Identify all lines in the data containing the string "follow". Copy them out.

> _LISTING_:
----

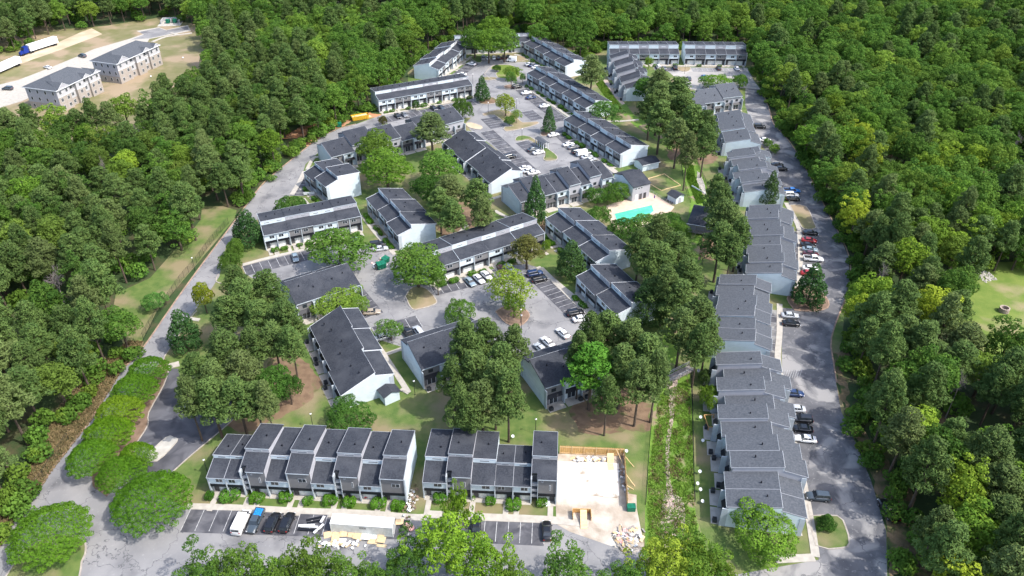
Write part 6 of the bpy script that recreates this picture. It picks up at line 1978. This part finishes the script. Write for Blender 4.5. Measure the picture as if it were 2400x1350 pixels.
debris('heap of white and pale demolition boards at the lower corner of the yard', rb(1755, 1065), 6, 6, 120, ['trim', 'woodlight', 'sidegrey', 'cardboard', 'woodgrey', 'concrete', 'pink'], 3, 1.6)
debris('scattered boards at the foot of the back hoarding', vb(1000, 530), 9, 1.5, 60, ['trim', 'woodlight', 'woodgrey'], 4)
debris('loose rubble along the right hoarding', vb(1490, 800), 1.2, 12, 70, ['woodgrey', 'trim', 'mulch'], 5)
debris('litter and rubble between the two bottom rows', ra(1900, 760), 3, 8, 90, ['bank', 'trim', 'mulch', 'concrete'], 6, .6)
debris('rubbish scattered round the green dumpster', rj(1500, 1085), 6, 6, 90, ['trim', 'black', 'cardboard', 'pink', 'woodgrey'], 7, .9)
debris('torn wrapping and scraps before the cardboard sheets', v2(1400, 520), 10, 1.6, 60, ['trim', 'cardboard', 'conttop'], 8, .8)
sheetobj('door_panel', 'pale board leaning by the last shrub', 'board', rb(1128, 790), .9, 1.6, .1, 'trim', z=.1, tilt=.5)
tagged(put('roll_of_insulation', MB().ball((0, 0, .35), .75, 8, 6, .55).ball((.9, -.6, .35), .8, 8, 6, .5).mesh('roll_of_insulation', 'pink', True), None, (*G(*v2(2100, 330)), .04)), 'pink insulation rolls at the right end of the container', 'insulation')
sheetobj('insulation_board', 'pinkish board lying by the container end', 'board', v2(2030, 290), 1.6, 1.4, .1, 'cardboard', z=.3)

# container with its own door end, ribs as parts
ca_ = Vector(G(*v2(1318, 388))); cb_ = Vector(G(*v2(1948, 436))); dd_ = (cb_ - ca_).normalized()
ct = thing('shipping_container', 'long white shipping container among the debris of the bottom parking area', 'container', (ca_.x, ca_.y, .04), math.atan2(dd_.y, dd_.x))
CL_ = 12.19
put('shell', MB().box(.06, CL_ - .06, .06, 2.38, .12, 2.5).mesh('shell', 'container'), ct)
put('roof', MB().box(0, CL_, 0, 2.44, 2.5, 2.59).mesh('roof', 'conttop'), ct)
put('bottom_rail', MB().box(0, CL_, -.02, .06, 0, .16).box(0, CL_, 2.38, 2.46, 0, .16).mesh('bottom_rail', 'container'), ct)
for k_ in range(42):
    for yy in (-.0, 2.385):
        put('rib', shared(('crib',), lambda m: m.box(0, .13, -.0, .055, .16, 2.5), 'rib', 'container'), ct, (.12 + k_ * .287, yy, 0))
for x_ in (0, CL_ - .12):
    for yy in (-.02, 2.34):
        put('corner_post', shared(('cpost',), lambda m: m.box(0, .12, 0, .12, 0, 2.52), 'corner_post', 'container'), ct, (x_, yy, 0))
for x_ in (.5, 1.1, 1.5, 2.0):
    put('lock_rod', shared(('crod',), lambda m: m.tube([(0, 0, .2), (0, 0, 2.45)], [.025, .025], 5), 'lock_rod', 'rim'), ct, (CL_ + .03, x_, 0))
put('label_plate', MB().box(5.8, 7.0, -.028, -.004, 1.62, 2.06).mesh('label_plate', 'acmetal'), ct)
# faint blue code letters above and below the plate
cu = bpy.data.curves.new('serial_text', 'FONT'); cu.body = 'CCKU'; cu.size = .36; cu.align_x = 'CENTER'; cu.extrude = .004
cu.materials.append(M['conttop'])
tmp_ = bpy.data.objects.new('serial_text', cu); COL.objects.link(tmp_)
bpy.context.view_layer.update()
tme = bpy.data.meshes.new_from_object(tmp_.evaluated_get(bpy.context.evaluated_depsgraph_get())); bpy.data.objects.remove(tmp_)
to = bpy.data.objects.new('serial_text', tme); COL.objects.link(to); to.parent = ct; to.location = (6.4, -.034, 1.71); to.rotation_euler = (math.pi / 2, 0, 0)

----

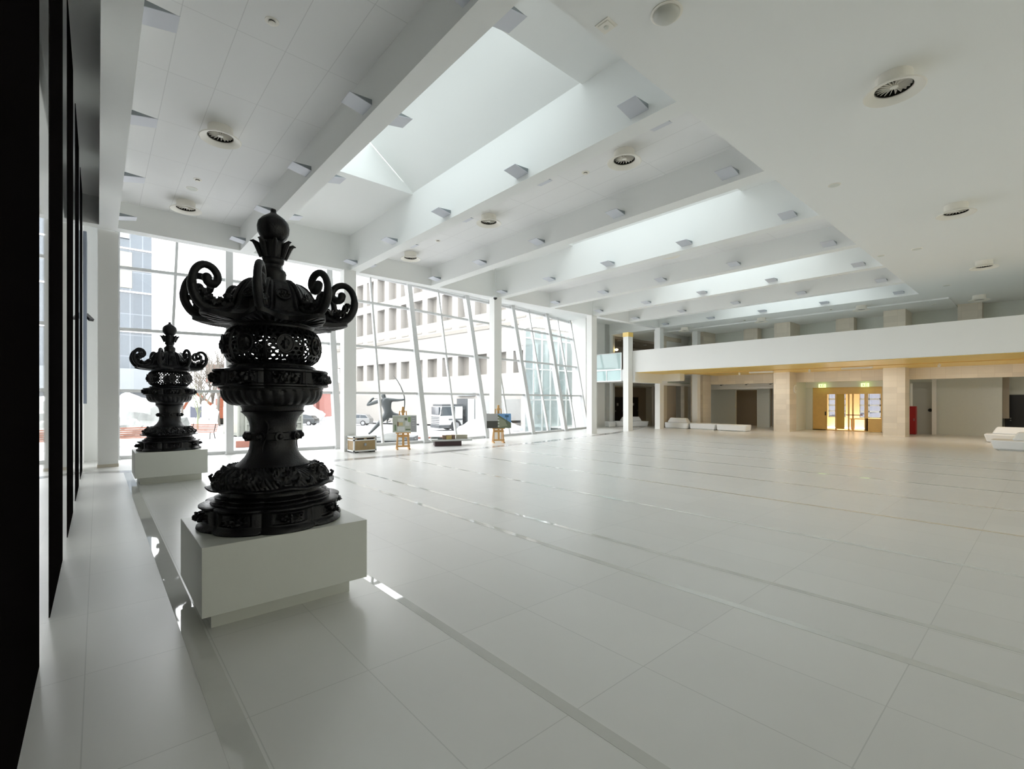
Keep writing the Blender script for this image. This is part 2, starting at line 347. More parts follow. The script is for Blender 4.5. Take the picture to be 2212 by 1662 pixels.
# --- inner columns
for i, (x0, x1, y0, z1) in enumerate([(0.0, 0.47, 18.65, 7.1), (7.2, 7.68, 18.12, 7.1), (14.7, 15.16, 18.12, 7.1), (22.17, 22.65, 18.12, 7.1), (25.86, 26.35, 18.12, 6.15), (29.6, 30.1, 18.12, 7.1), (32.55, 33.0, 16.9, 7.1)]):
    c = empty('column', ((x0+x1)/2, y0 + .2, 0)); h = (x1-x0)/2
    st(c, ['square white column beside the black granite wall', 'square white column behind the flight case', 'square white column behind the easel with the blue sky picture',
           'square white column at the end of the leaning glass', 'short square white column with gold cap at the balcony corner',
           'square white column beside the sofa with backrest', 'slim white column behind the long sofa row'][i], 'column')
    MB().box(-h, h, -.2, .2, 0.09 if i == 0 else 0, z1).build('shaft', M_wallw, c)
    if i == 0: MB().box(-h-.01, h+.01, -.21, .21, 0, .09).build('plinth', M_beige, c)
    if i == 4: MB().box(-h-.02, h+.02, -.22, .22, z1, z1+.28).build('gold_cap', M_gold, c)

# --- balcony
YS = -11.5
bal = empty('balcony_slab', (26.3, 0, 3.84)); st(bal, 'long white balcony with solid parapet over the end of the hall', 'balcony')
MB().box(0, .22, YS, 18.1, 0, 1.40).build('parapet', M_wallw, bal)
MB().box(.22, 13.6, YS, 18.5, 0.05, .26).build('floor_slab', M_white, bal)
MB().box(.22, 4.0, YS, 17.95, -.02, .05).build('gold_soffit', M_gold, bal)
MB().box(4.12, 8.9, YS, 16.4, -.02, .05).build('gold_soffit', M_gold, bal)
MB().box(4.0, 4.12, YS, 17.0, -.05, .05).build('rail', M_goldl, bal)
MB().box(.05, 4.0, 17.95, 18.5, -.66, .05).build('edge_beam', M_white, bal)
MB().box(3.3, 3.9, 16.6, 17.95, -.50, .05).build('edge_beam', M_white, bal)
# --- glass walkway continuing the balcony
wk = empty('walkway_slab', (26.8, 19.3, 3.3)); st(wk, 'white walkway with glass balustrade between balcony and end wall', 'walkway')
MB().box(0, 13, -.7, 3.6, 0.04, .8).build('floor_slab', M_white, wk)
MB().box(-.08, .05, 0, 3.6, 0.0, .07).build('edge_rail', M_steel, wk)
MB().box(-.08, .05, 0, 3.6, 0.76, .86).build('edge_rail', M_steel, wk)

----

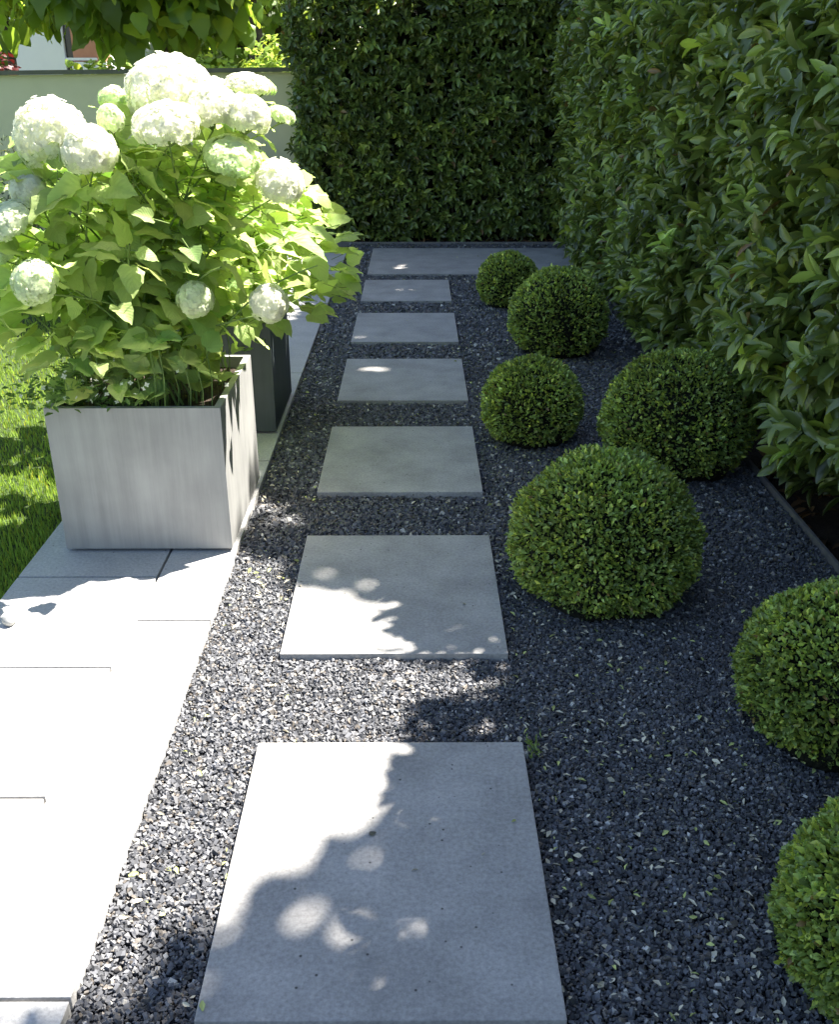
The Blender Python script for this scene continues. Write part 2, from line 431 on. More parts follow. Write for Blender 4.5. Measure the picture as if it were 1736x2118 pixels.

----

> _EXERCISE RESULT_:
Keep writing the Blender script for this image. This is part 2, starting at line 347. More parts follow. The script is for Blender 4.5. Take the picture to be 2212 by 1662 pixels.
The Blender Python script for this scene continues. Write part 2, from line 431 on. More parts follow. Write for Blender 4.5. Measure the picture as if it were 1736x2118 pixels.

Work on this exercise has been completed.